Friday, February 5, 2010

Starting Over

State of Play: Way back in August, when I wrote my last post, I was looking at Nomad Building Solution as a potential investment. Or more correctly, I was concluding that they were not a potential investment due to their lack of transparancy on an issue that was never fully explained.

My position on this might seem a bit over the top to some people, but it is based on my training as a banker. The first question a banker is supposed to ask themselves before considering anyone for a loan is "does this borrower have integrity?". Nomad's lack of info about the issue, plus their trumpeting of double-digit revenue growth and leaving the fact this was due to the aquisition of two businesses for inclusion in the fine print, leads me to question their integrity. Banks take mortgages and charges so they can force repayment of loans, share investors are at the mercy of the market when it comes to getting their money back.
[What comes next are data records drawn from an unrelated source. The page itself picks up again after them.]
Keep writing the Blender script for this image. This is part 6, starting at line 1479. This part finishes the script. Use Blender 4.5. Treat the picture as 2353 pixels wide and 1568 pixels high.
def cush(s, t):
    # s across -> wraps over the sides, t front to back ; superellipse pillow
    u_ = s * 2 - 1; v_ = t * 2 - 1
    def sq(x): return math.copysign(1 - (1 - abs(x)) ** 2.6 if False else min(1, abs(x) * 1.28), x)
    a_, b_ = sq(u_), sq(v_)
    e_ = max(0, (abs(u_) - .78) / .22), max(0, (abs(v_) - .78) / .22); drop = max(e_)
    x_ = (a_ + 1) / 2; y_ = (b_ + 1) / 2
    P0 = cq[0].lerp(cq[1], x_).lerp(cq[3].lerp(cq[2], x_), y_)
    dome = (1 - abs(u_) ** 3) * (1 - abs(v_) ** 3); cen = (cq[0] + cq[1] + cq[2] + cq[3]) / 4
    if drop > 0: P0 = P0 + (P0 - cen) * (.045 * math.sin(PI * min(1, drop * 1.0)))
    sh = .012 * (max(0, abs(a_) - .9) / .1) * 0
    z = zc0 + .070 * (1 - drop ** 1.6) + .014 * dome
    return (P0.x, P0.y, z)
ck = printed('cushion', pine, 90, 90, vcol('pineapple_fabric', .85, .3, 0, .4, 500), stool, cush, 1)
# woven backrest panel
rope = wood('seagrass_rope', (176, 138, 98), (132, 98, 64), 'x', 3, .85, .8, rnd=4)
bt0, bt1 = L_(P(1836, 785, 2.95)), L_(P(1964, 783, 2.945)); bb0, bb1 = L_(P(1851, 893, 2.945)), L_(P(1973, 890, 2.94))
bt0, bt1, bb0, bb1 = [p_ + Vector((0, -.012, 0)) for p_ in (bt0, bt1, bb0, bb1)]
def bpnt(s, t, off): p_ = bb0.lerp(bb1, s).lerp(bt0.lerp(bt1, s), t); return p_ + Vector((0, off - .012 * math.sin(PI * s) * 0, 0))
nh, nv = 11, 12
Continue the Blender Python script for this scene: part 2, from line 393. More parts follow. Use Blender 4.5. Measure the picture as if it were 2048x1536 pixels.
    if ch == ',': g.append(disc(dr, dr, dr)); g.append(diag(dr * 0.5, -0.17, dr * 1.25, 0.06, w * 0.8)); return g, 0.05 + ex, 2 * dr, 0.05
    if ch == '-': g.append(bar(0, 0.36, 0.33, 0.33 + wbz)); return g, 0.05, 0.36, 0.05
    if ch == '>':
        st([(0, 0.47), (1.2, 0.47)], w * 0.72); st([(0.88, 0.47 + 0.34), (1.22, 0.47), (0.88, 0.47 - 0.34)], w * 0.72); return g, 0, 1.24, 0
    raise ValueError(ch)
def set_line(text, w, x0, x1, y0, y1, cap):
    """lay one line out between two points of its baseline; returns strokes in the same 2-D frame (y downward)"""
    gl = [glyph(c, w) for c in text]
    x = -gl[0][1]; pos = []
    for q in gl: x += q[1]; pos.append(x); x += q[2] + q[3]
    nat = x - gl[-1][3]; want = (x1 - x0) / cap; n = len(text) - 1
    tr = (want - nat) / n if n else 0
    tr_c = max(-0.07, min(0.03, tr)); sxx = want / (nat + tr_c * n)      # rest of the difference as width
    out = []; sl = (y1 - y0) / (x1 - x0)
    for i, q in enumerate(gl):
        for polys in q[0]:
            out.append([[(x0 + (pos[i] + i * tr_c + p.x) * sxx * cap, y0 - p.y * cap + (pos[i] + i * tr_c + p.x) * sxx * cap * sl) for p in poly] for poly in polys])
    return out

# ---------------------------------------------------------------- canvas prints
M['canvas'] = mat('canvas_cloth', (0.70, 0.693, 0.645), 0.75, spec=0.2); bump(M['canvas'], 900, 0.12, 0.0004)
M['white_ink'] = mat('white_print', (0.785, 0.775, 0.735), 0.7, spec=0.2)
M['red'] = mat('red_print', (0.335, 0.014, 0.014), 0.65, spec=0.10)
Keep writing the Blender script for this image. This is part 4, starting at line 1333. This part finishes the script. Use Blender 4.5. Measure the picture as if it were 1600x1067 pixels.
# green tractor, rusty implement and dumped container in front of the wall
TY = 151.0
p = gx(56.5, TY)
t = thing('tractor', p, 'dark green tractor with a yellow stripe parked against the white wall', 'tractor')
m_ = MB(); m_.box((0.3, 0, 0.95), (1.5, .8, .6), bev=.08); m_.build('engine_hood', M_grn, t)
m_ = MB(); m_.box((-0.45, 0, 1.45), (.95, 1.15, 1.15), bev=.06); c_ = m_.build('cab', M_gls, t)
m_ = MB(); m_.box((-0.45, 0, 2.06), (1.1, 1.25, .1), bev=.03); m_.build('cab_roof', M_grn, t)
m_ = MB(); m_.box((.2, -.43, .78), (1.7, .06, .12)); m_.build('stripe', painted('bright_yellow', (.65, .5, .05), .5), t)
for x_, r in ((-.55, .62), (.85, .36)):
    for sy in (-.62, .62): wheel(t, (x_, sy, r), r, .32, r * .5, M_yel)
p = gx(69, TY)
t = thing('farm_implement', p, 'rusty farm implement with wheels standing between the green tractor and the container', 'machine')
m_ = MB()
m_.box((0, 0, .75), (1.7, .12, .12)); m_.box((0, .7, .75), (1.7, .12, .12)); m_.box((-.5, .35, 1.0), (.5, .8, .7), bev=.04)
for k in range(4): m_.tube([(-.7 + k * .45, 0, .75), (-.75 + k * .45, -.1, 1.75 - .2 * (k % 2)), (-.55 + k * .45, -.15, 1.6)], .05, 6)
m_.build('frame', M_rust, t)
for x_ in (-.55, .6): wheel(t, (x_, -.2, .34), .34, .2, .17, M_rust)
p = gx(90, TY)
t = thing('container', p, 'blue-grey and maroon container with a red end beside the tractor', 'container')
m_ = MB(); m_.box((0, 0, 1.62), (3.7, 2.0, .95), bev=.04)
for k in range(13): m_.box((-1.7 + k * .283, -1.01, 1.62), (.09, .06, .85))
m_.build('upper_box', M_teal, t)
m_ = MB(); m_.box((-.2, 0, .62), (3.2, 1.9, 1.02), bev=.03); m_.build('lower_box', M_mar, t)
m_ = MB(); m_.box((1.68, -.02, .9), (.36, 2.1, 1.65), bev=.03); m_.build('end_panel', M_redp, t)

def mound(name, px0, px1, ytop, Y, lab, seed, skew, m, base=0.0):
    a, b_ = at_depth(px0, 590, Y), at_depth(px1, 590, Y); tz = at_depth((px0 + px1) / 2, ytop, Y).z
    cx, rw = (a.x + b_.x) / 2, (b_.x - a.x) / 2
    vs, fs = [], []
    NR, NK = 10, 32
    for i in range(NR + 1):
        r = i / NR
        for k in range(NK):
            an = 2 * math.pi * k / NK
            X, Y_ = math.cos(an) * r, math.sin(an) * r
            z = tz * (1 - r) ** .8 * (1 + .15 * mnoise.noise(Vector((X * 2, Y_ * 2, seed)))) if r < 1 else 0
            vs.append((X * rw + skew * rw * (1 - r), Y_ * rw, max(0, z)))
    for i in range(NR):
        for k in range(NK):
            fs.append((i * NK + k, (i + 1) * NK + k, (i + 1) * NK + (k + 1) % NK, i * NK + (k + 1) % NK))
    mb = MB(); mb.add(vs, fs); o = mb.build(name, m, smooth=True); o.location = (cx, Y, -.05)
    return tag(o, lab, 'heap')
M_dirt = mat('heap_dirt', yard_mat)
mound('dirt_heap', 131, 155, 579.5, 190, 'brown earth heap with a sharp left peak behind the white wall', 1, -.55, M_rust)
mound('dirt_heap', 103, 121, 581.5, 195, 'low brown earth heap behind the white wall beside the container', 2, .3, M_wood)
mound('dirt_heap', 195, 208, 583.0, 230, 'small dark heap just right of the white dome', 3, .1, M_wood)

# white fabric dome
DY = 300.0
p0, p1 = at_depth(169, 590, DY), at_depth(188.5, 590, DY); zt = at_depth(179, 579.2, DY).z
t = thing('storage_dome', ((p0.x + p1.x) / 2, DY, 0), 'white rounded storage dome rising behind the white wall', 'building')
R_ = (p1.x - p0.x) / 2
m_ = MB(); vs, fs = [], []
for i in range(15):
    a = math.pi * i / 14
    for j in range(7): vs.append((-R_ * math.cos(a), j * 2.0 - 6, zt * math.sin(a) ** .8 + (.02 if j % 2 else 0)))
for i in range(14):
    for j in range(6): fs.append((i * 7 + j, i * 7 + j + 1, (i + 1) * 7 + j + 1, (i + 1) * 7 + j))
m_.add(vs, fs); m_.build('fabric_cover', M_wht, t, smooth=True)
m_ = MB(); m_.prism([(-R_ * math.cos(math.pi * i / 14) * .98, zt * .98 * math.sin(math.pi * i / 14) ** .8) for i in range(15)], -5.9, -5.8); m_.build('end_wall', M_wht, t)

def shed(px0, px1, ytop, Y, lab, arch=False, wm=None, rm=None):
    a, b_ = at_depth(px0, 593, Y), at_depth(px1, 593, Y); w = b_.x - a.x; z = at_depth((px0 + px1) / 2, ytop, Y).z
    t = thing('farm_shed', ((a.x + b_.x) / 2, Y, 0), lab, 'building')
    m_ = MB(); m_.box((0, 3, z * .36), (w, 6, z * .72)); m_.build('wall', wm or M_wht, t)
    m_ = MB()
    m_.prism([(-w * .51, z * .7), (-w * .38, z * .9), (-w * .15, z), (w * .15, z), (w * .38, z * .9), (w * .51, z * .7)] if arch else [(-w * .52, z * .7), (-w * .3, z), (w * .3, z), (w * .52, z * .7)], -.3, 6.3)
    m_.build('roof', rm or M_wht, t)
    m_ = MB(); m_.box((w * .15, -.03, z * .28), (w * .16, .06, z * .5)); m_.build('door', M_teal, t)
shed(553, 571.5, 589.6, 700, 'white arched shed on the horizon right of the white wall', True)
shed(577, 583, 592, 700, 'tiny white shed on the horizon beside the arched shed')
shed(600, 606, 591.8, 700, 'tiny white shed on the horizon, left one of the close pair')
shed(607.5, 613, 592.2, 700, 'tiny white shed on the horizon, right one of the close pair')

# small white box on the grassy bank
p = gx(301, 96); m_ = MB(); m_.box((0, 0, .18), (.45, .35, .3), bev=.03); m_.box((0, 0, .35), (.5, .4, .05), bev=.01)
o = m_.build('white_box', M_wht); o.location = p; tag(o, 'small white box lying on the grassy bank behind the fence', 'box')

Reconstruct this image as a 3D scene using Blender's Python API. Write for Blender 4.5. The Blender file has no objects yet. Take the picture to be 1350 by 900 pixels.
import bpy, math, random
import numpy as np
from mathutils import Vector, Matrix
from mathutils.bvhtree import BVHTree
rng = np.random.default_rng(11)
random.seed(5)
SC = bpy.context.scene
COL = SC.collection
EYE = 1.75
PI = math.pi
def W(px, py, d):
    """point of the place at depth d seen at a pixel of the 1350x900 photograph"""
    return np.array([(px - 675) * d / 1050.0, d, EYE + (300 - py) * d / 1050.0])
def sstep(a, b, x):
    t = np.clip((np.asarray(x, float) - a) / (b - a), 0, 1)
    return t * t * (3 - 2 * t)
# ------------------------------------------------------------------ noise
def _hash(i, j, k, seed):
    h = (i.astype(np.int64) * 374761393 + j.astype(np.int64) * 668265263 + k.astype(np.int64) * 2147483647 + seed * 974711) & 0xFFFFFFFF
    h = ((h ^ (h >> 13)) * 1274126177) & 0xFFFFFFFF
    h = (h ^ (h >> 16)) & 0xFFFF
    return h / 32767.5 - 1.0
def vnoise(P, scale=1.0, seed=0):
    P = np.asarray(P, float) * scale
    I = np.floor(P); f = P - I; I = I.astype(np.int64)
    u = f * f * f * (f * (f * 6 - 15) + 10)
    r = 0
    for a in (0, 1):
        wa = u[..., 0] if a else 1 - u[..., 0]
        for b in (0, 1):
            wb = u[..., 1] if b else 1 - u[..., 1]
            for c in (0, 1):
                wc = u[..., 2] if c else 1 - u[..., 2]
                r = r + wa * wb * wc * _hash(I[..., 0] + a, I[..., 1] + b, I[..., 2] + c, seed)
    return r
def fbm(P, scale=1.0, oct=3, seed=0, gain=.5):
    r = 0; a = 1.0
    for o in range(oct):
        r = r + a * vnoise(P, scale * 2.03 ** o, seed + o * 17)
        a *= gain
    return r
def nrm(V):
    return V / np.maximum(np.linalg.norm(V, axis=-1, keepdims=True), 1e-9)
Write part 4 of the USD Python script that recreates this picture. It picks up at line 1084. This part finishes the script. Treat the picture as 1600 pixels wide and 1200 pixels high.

This is why I'm passing over Nomad.

I also said, in my last post, that I would look at their next set of results, just out of interest to see where the story went. However, my laptop has been stolen with all my blogs and workings, so I'm not going to go back and recreate excel files just for the sake of curisoity. I did take a look at how their share prices has moved over the last year however. They reached a high of $1.23 per share on 9 Sep 2009 and closed at 26c on 3 Feb 2010. My guess is they rode the market up but reality hit them in the end.

Nomad originally came to my attention as a result of judging every listed company against a set of critera. I developed the criteria after reading a couple of books on investing (see previous posts). This was done in January 2010. You will note that a year has passed since then. [You may also note that my postings in this blog can best be described as intermittant. My only defence is that I have had a baby in November and being pregnant and then looking after a new born are not condusive to blogging or investing.]

Anyway, to recap what has happened since my last post in August 2009, I re-ran the criteria on the 30 June 2009 financial statements. Only one company made it to the shortlist - ALE (they own pubs which they rent out to others to operate). Unfortunately, about that time I attended a conflicts of interest course at work and learned that I am not allowed to trade any shares in my industry sector (property) regardless of whether they are clients or not. So, ALE are disqualified.

At that point I decided its was time for a new approach, which means a new book. The Snowball, the biography of Warren Buffet, details how he read Graham & Dodd's book Security Ananlysis, then went to Columbia University to study with them and later joined Graham's investment firm. Has ever a book come so highly recommended on any topic?

So I headed to Readers Feast in Melbourne, which always has a good selection of books on finance and investment and indeed found a copy of Security Analysis (6th edition). My first impression is that it is a very big book at 2.5 inches thick with an accompanying CD containing additional chapters and appendices. It covers both bonds and shares, so fortunately I don't have to read the whole thing (but being a Virgo I probably will).

Anyway, back to the content. The issue I am currently grappling with (which I admit might not appear entirely obvious) is how do I select companies to invest in? The short answer to this is provided in Chapter 28 - Newer Cannons of Common Stock Investment.

I have to admit, that I did not find this chapter an entirely easy read, but this is what I believe it is saying:
  • there are four approaches to share investing
  • first approach - create a portfolio of "carefully selected, diversified group of common stock purchased at reasonable prices". This approach is discounted on the basis that investors cannot count on a general market wide increase in earnings or profit. I would have thought this would be taken care of by the careful selection, but maybe they are just saying there's no guarantee the market will go up.
  • second approach - select growth stocks. This approach is discounted on the basis that by the time you can be certain a stock is a growth stock it may have matured and will not grow further or, even if it is a growth stock the price will contain a premium taking this into account.
  • third approach - exploit market swings through buying when the market is low and selling whent he market is high. This approach is discounted on the basis that it is too difficult to pick the market turning points.
  • fourth approach - buy undervalued shares. Graham and Dodd contend that although it is rare for a good stock to sell at a low price, it is common to find stock that have average prospects for the future and appear cheap on quantitative measures. This is because most investors focus on companies with unusually good prospects. "Because of this emphasis on the growth factor, quite a number of enterprises that are long established, well financed, important in their industries and presumable destined to stay in business make profits indefinitely in the future, but have no speculative or growth appeal, tend to be discriminated against by the stock market - especially in years of subnormal profits - and to sell for considerably less than the business would be worth to a private owner."
This fourth approach is the margin of safety principal and is considered the best by Graham and Dodd. Unfortunately, it appears I cannot just set a few criteria and bingo - there's a portfolio. It appears I must do a fair bit of analysis to form a view on the value and discover whether a certain share is trading at a discount to value. So from this point I think all I can do is plow on with the book and see where it takes me.